A fotografia sépia – e brilhante, fantástica, envelhecida, maravilhosa – de Darius Khondji nos mostra a luta no Lower East Side e a prostituição em inferninhos – e também ao ar livre (livre?).
A presença do mágico Emil (Jeremy Renner) coloca mais conflito na história e forma o trágico triângulo amoroso dos imigrantes.
Fica difícil escrever qualquer parágrafo sucinto sobre essa belíssima obra de arte – então deixo para quem sabe: Richard Brody, da New Yorker.
Essa dureza das ruas aparece no episódio de Guillermo Arriaga de Rio, Eu te Amo. Intitulado “Texas”, traz bastante conflito na figura de um boxeador sem um braço e sua mulher paraplégica. É o outro curta razoável do filme (pelo menos parece existir algum interesse do realizador em dizer alguma coisa).

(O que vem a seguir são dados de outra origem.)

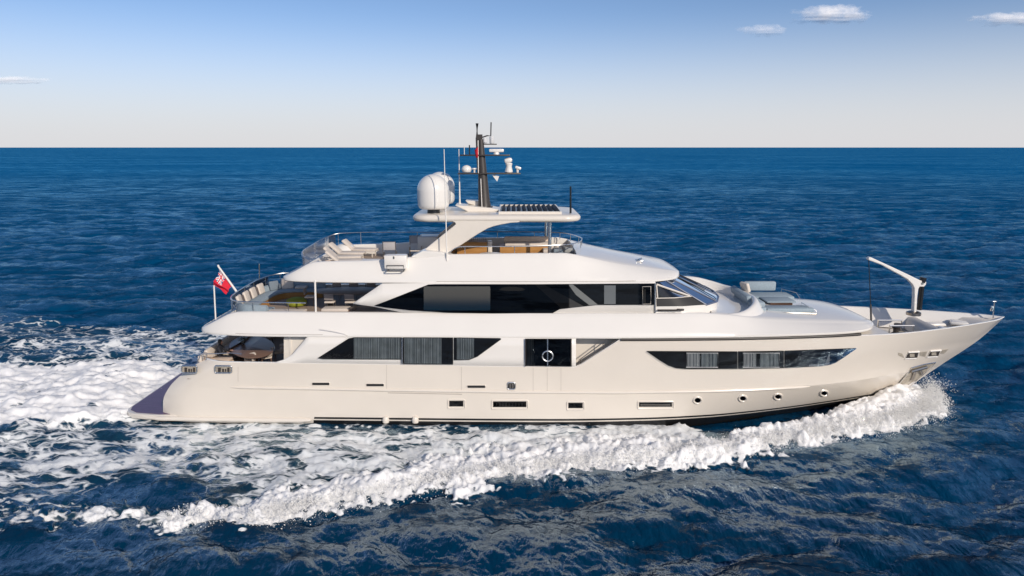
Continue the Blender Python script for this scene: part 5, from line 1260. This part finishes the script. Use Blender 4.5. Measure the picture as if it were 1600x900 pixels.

Para fechar o turismo por Nova York, podemos nos entreter em quartos de hotéis de luxo na companhia de Devereaux (Gerard Depardieu), chefão de um fundo internacional e possível futuro presidente da França (personagem inspirado em Dominique Strauss-Kahn), que destrói tudo o que toca em Bem-Vindo a Nova York.
Abel Ferrara coloca muito de suas preocupações e força nessa história. Dividido em três atos (mais aqui), impressiona pela coragem (quem diria, hoje isso soa revolucionário) ao mostrar as taras de um literal porco capitalista.
Como lembrou o crítico Paulo Santos Lima, nunca antes eu tinha visto na tela do cinema um cara dando tapa de lado em peito de mulher ou gemendo daquela maneira.
Ferrara mostra Nova York fazendo uma justiça torta, virando uma cidade capaz de enganar até o mais safo dos tratantes. Tudo parece desagradável e tenso – mas justamente por isso mesmo, irresistível.
O cinema (ou os diretores, roteiristas e produtores) foram cruéis com o Rio de Janeiro neste ano. A cidade merece muito mais.
Enquanto isso, vamos para Nova York.